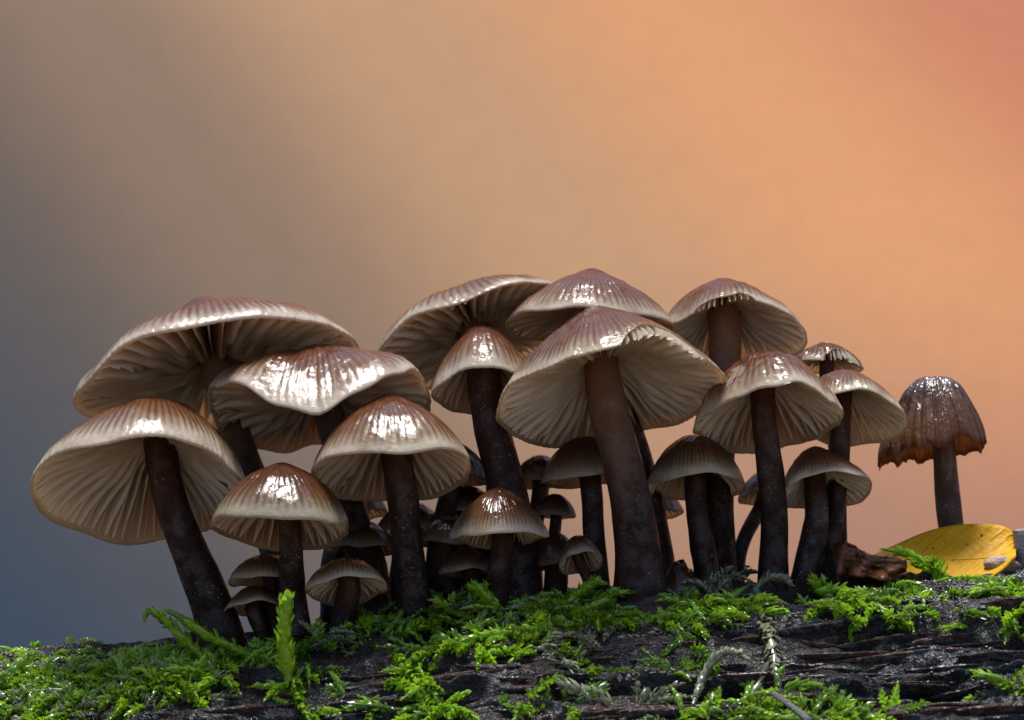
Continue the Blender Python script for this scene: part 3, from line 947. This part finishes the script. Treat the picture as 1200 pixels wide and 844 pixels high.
shoot('moss_shoot', 'bright green moss shoot with curled tip arching left of the leaning stem', [(262, 790, -1.2), (235, 768, -1.2), (205, 738, -1.2), (185, 718, -1.2), (172, 716, -1.2), (170, 724, -1.2)], 230, .17, .08, .7, M_SHOOT, .75, 1, r=.05)
shoot('moss_shoot', 'long moss shoot lying just right of the curled one, against the leaning stem', [(300, 772, -1.3), (270, 758, -1.35), (235, 740, -1.4), (210, 722, -1.4), (196, 716, -1.4)], 200, .16, .075, .75, M_SHOOT, .6, 2, r=.05)
shoot('moss_shoot', 'upright blunt bright green moss shoot in front of the small domed mushroom', [(338, 798, -2.3), (334, 756, -2.3), (333, 734, -2.3), (335, 712, -2.3)], 520, .19, .10, .62, M_SHOOT, .85, 3, curl=.45, r=.05, taper=.1)
shoot('moss_shoot', 'feathery moss shoot curling up left of the very thick black stem', [(590, 715, -1.0), (570, 700, -1.0), (556, 688, -1.0), (566, 686, -1.0)], 90, 0.172, 0.081, 1.0, M_SHOOT, .5, 4, flat=.4)
shoot('moss_shoot', 'leafy moss sprig reaching left beside the centre left slanting stem', [(560, 728, -1.1), (535, 715, -1.1), (515, 705, -1.1), (508, 704, -1.1)], 69, 0.172, 0.081, .9, M_SHOOT, .4, 5, flat=.5)
shoot('moss_shoot', 'moss frond bending right in front of the tiny arched cap', [(655, 718, -1.1), (675, 698, -1.1), (695, 682, -1.1), (708, 684, -1.1)], 150, 0.149, 0.068, .8, M_SHOOT, .35, 6, flat=.2)
shoot('moss_shoot', 'yellow green feathery frond hanging down the log, above the seed husk', [(955, 692, -.9), (985, 700), (995, 718), (997, 738)], 225, 0.172, 0.074, 1.0, M_SHOOT, .8, 7, flat=.5)
shoot('moss_shoot', 'moss frond arching over the left end of the yellow leaf', [(1112, 690, -.4), (1085, 665, -.4), (1062, 648, -.4), (1036, 644, -.4)], 135, 0.149, 0.068, .8, M_SHOOT, .65, 8, flat=.3)
shoot('moss_shoot', 'curled moss sprig with hooked leaves beside the slanting right stem', [(985, 705, -.8), (965, 690, -.8), (955, 684, -.8), (962, 680, -.8)], 75, 0.184, 0.081, 1.0, M_SHOOT, .55, 9, flat=.3)
shoot('moss_shoot', 'bushy moss sprig against the lower right of the yellow leaf', [(1092, 700, -.5), (1100, 680, -.5), (1098, 662, -.5), (1088, 656, -.5)], 120, 0.161, 0.081, .95, M_SHOOT, .4, 10)
shoot('moss_shoot', 'moss frond running left along the log below the thick central stem', [(640, 758), (600, 762), (560, 768), (530, 778)], 180, 0.138, 0.068, .9, M_SHOOT, .65, 11, flat=.3)
shoot('moss_shoot', 'moss frond trailing down the log to the bottom edge, left of centre', [(330, 778), (342, 800), (350, 825), (362, 848)], 225, 0.161, 0.081, .9, M_MOSS, .6, 12, flat=.2)
shoot('moss_shoot', 'feathery moss frond trailing down the log at bottom centre', [(462, 786), (480, 804), (500, 822), (520, 846)], 225, 0.172, 0.081, .95, M_SHOOT, .6, 13, flat=.4)
shoot('moss_shoot', 'flat yellow green moss frond below the silvery moss at the straight stem', [(878, 738), (850, 736), (820, 737), (786, 742)], 180, 0.149, 0.068, 1.0, M_SHOOT, .85, 14, flat=.5)
shoot('dry_moss_stem', 'thick grey braided dry moss stem hanging down the log below the straight stem', [(884, 692, -.9), (888, 712), (898, 742), (907, 772), (914, 800)], 700, .24, .085, .55, M_DRY, .55, 15, curl=.3, r=.07, cat='dry moss', group='dry moss stems on the log')
shoot('dry_moss_stem', 'short curled grey moss tip at the foot of the straight stem', [(884, 692, -.9), (895, 680, -.9), (912, 676, -.9), (926, 684, -.9)], 170, .15, .07, .5, M_DRY, .6, 16, curl=.1, r=.035, cat='dry moss', group='dry moss stems on the log')
shoot('dry_moss_stem', 'withered yellowish moss stem bent in an arch low on the log', [(812, 826, -2.8), (822, 796, -2.5), (838, 768, -2.4), (860, 764, -2.4), (884, 778, -2.4)], 230, .15, .06, .6, M_DRY, .7, 17, curl=.5, r=.022, cat='dry moss', group='dry moss stems on the log')
shoot('dry_moss_stem', 'grey moss stem fork joining the thick braided one from lower left', [(878, 812), (888, 794), (902, 772)], 150, .15, .06, .5, M_DRY, .5, 18, curl=.1, r=.025, cat='dry moss', group='dry moss stems on the log')
shoot('dry_moss_stem', 'thin grey moss stem slanting down the log below the thick central stem', [(636, 742), (650, 768), (668, 795), (682, 810)], 195, 0.127, 0.061, .3, M_DRY, .35, 19, curl=.1, r=.035, cat='dry moss', group='dry moss stems on the log')

# ------------------------------------------------------------------ fallen leaves and bits
def sheet(name, P, thick, mat, attrs, parent=None, base=None):
    """grid of points (r,c,3) given thickness"""
    du = np.gradient(P, axis=0); dv = np.gradient(P, axis=1)
    n = np.cross(du, dv); n /= np.linalg.norm(n, axis=-1)[..., None] + 1e-9
    top, bot = P + n * thick / 2, P - n * thick / 2
    r, c = P.shape[:2]
    V = np.concatenate([top.reshape(-1, 3), bot.reshape(-1, 3)])
    f = grid_faces(r, c, False)
    off = r * c
    idx = np.arange(r * c).reshape(r, c)
    ring = np.concatenate([idx[0, :], idx[1:, -1], idx[-1, -2::-1], idx[-2:0:-1, 0]])
    nx = np.roll(ring, -1)
    side = np.stack([ring, nx, nx + off, ring + off], -1)
    F = np.concatenate([f, f[:, ::-1] + off, side])
    A = {k: np.concatenate([v.ravel(), v.ravel()]) for k, v in attrs.items()}
    return link(name, make_mesh(name, V - (0 if base is None else base), F, mat, A), parent)


M_YELLOW = mat_leaf('yellow_leaf', (.46, .19, .001), (.78, .46, .015), (.10, .03, .006), .25)
M_BROWN = mat_leaf('brown_leaf', (.07, .022, .009), (.20, .075, .026), (.025, .01, .006), .25, 3.0)


def yellow_leaf():
    top = np.array([(1022, 652), (1050, 639), (1080, 625), (1108, 617), (1140, 614), (1168, 615), (1184, 620), (1191, 634)], float)
    bot = np.array([(1024, 662), (1046, 668), (1072, 678), (1100, 684), (1128, 686), (1152, 682), (1172, 672), (1190, 652)], float)
    nu, nv = 40, 18
    u = np.linspace(0, 1, nu); k = np.linspace(0, 1, 8)
    T = np.stack([np.interp(u, k, top[:, i]) for i in range(2)], -1)
    B = np.stack([np.interp(u, k, bot[:, i]) for i in range(2)], -1)
    for _ in range(8):
        for Q in (T, B): Q[1:-1] = (Q[:-2] + 2 * Q[1:-1] + Q[2:]) / 4
    P = np.zeros((nu, nv, 3)); vein = np.zeros((nu, nv))
    for i in range(nu):
        for j in range(nv):
            w = j / (nv - 1)
            p = T[i] * (1 - w) + B[i] * w
            y = .40 - .75 * w + .12 * math.sin(w * 3.1) + .10 * math.sin(u[i] * 5) + .25 * (u[i] - .5) ** 2
            P[i, j] = at(p[0], p[1], y)
            vein[i, j] = max(0, 1 - abs(((u[i] * 9 - abs(w - .55) * 3.2) % 1) - .5) * 7) * .5
    base = P[-1, -1].copy()
    root = empty('fallen_leaf', base)
    tag(root, 'smooth yellow fallen leaf propped in the moss in front of the shrivelled mushroom', 'leaf')
    sheet('blade', P, .025, M_YELLOW, {'vein': vein}, root, base)
    mid = np.array([P[i, int(.62 * (nv - 1))] + np.array([0, -.015, .0]) for i in range(nu)])
    v, f = thin_tube(mid[::3] - base, .006, .016)
    link('midrib', make_mesh('midrib', v, f, M_YELLOW, {'vein': np.ones(len(v))}), root)
yellow_leaf()


def brown_leaf():
    top = np.array([(974, 640), (986, 635), (1002, 640), (1016, 650), (1036, 652), (1062, 656)], float)
    bot = np.array([(982, 672), (992, 676), (1006, 676), (1022, 678), (1040, 680), (1062, 674)], float)
    nu, nv = 48, 22
    u = np.linspace(0, 1, nu); k = np.linspace(0, 1, 6)
    P = np.zeros((nu, nv, 3)); vein = np.zeros((nu, nv))
    for i in range(nu):
        for j in range(nv):
            w = j / (nv - 1)
            p = np.array([np.interp(u[i], k, top[:, c]) * (1 - w) + np.interp(u[i], k, bot[:, c]) * w for c in range(2)])
            y = -.15 - .5 * w + .13 * math.sin(u[i] * 17 + w * 5) + .32 * (float(fbm(u[i] * 7, w * 5, 2, 4)) - .5)
            p = p + np.array([0, 7 * (float(fbm(u[i] * 9, w * 1.2, 12, 3)) - .5)])
            P[i, j] = at(p[0], p[1], y)
            vein[i, j] = float(vnoise(u[i] * 12, w * 3, 9))
    base = P[0, -1].copy()
    root = empty('fallen_leaf', base)
    tag(root, 'crumpled dark brown dead leaf between the right stems and the yellow leaf', 'leaf')
    sheet('blade', P, .03, M_BROWN, {'vein': vein}, root, base)
    v, f = thin_tube(P[:, 11] + np.array([0, -.02, 0]) - base, .018, .008)
    link('midrib', make_mesh('midrib', v, f, M_BROWN, {'vein': np.ones(len(v))}), root)
brown_leaf()


def lump(name, label, cat, px, py, Y, rx, ry, rz, mat, seed, ribs=0, amp=.25, roll=0):
    c = at(px, py, Y)
    nu, nv = 18, 28
    th = np.linspace(.02, math.pi - .02, nu); ph = np.arange(nv) / nv * 2 * math.pi
    TH, PH = np.meshgrid(th, ph, indexing='ij')
    d = 1 + amp * (fbm(np.cos(PH) * np.sin(TH) * 1.6 + 9, np.cos(TH) * 1.6 + np.sin(PH) * np.sin(TH) * 1.1, seed, 3) - .5) * 2
    if ribs: d = d + .06 * np.cos(PH * ribs)
    V = np.stack([rx * d * np.sin(TH) * np.cos(PH), ry * d * np.sin(TH) * np.sin(PH), rz * d * np.cos(TH)], -1).reshape(-1, 3)
    r = math.radians(roll)
    V = V @ np.array([[math.cos(r), 0, -math.sin(r)], [0, 1, 0], [math.sin(r), 0, math.cos(r)]])
    o = link(name, make_mesh(name, V, grid_faces(nu, nv, True), mat))
    o.location = c * SC
    return tag(o, label, cat)


lump('seed_husk', 'tiny pale ribbed seed husk stuck to the log below the hanging frond', 'seed', 985, 745, -1.62, .06, .05, .095, mat_plain('husk', (.34, .25, .17), (.5, .40, .30), .5, .2, 10), 3, ribs=9, amp=.08, roll=20)
lump('bark_chip', 'tan bark chip leaning at the lower right corner of the yellow leaf', 'bark chip', 1172, 662, -.15, .22, .10, .10, mat_plain('bark_chip', (.22, .13, .07), (.36, .25, .16), .55, .2, 8), 8, amp=.3, roll=8)


def twig(label, path, r0, r1, mat, seed):
    ctrl = np.array([at(*p) for p in path])
    t = np.linspace(0, 1, 18); u = np.linspace(0, 1, len(ctrl))
    P = np.stack([np.interp(t, u, ctrl[:, i]) for i in range(3)], -1)
    for _ in range(3): P[1:-1] = (P[:-2] + 2 * P[1:-1] + P[2:]) / 4
    V, _ = tube(P, np.linspace(r0, r1, 18), 12, seed, .18)
    V = np.concatenate([np.repeat(V[:1].mean(1, keepdims=True), 12, 1), V, np.repeat(V[-1:].mean(1, keepdims=True), 12, 1)])
    base = P[0].copy()
    o = link('twig', make_mesh('twig', V.reshape(-1, 3) - base, grid_faces(20, 12, True)[:, ::-1], mat))
    o.location = base * SC
    return tag(o, label, 'twig', 'twigs on the log')


M_TWIG = mat_plain('weathered_twig', (.05, .05, .045), (.20, .20, .18), .6, .3, 14, 1.0)
twig('pale grey twig slanting out of the bottom edge in the foreground', [(905, 812, -3.2), (925, 826, -3.6), (950, 846, -4.0)], .03, .042, M_TWIG, 2)
twig('grey upright twig stub at the right edge beside the yellow leaf', [(1204, 668, .1), (1199, 640, .1), (1196, 620, .1)], .12, .10, mat_plain('grey_stub', (.13, .11, .11), (.25, .22, .22), .6, .3, 10), 5)
twig('short reddish twig lying across the moss below the thick central stem', [(660, 746, -1.9), (676, 748, -1.9), (690, 747, -1.9)], .02, .016, M_SPL, 7)
twig('thin dark twig lying flat on the log between two green fronds', [(556, 782, -2.3), (576, 784, -2.3), (610, 780, -2.3)], .05, .035, M_SPL, 9)


def drop(label, c, r):
    nu, nv = 18, 24
    th = np.linspace(.03, math.pi - .03, nu); ph = np.arange(nv) / nv * 2 * math.pi
    TH, PH = np.meshgrid(th, ph, indexing='ij')
    rr = r * (1 + .10 * np.cos(TH))
    V = np.stack([rr * np.sin(TH) * np.cos(PH), rr * np.sin(TH) * np.sin(PH), rr * np.cos(TH) * 1.08], -1).reshape(-1, 3)
    o = link('water_drop', make_mesh('water_drop', V, grid_faces(nu, nv, True), M_WATER))
    o.location = c * SC
    return tag(o, label, 'water drop', 'water drops hanging from caps')


for cap_label, q_, deg, r_, lab in (
        ('cap with wavy sagging front edge and wet wrinkled top, left of centre', .985, 205, .045, 'water drop hanging under the left end of the wavy cap'),
        ('broad pale cap at the top seen from below, behind the narrow conical one', .99, 262, .030, 'water drop hanging from the front edge of the broad pale cap at the top'),
        ('broad pale cap at the top seen from below, behind the narrow conical one', .99, 256, .022, 'smaller water drop just left of the one on the broad pale cap at the top'),
        ('bell cap with broad white wet patch on top, slanting dark stem, left of centre', .995, 214, .020, 'tiny drop on the left margin of the bell cap with the white patch'),
        ('largest central mushroom, conical cap with splayed gills over a thick brown stem', .995, 236, .018, 'tiny drop on the front left margin of the largest central cap')):
    p_ = CAPS[cap_label].pt(np.array([q_]), np.array([math.radians(deg)]), np.array([.03]))[0]
    drop(lab, p_ - np.array([0, 0, r_ * .8]), r_)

######

* **WHAT YOU SHOULD DO**: Search the listing above for the string "from". Copy every line that contains it.

* **REPLY TO THE EXERCISE**:
Continue the Blender Python script for this scene: part 3, from line 947. This part finishes the script. Treat the picture as 1200 pixels wide and 844 pixels high.
shoot('dry_moss_stem', 'grey moss stem fork joining the thick braided one from lower left', [(878, 812), (888, 794), (902, 772)], 150, .15, .06, .5, M_DRY, .5, 18, curl=.1, r=.025, cat='dry moss', group='dry moss stems on the log')
    return tag(o, label, 'water drop', 'water drops hanging from caps')
        ('broad pale cap at the top seen from below, behind the narrow conical one', .99, 262, .030, 'water drop hanging from the front edge of the broad pale cap at the top'),
        ('broad pale cap at the top seen from below, behind the narrow conical one', .99, 256, .022, 'smaller water drop just left of the one on the broad pale cap at the top'),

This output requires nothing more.